Thursday, April 19, 2012

There Is A Light That Shines


     The other day, I needed a little something to hold onto. Just something that I could look at when I needed to focus, stop my head from spinning, remember to breathe.
     I came across the meditation "May I dwell in the awakened heart," and it was perfect. To me, it meant, may I lift myself up out of this dark, fearful, tragic place that I'm going in my head and instead be in a warm, light place.
     I wrote it on a sticky note and put it on my desk. Throughout the day, when I would lose focus, my head starting to spin, I would look at my meditation.
     Although I did a nice job writing it on the sticky note and even drew a heart on the paper, I couldn't help but think, "Hey, this quote would make some awesome decoupage!" (That was after I was out of the dark, fearful, tragic place.)
     So, last night, I made my first decoupage project. I had been holding onto a small wooden heart for years, have a big container of Mod Podge, and also kind of hoard old "Whole Living" magazines, so I had my materials. 
     I used to collage a lot as a teenager. It was my primary form of self-expression. In fact, part of one of the walls of my bedroom was covered with my collages. Thinking back, I was such a cool kid. I wish I could have seen that then. 
     I would cut out words and phrases and pictures that meant something to me, that gave me something to hold onto. Back then, I did a pretty good job of dwelling in the awakened heart. I was so aware of all of my feelings and unafraid of most of them.
     I'm glad that there's still a part of me that wants to collage, to create something out of random scraps. And I love that my awakened heart can still be so creative.
 

Sunday, April 1, 2012

Still Not a Player

I'm not a knitter, I just knit a lot.
        Seriously. I know how to do, like, six things with knitting needles.
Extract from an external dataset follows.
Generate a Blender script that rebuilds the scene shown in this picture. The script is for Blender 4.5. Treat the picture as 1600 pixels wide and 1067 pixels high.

I know how to cast on, cast off, knit, purl, and in the past month, I've forced myself to learn how to do a yarn over - which means that you intentionally make holes in your knitting - and knitting increases, which you unintentionally do all the time when you are first learning to knit.
        So, maybe I should say, up until recently, I wasn't a knitter, I just knit a lot.
     It's a whole other world being a knitter - there's vocab to learn, abbreviations to figure out, and then you actually have to do the yo's and the kfb's.
     A few months ago, I learned how to do something different with knits and purls, which resulted in the lovely scarf you see a bit of above. Of course, I never posted about the scarf because, um, I wore it twice. Because we had the weirdest winter ever (80 degrees in March in Boston!).
     But, I loved making it with the pretty Noro self-striping yarn I bought on sale at a great shop in Boston (Stitch House in Dorchester), and I loved the truly shameless attitude of the pattern designer (her blog name is "Yarn Harlot" - how can you not love her!?) as she described what to do once you'd finished making the scarf:
     "Put it on, note how nicely it goes with your fall coat and go walk around Bloor West Village (or some neighbourhood near you if you don't live here) pretending to buy vegetables while waiting for someone to ask you where you bought your scarf. Gloat. (Nicely)"
     Happy to share it with you now, on April 1. Happy Spring!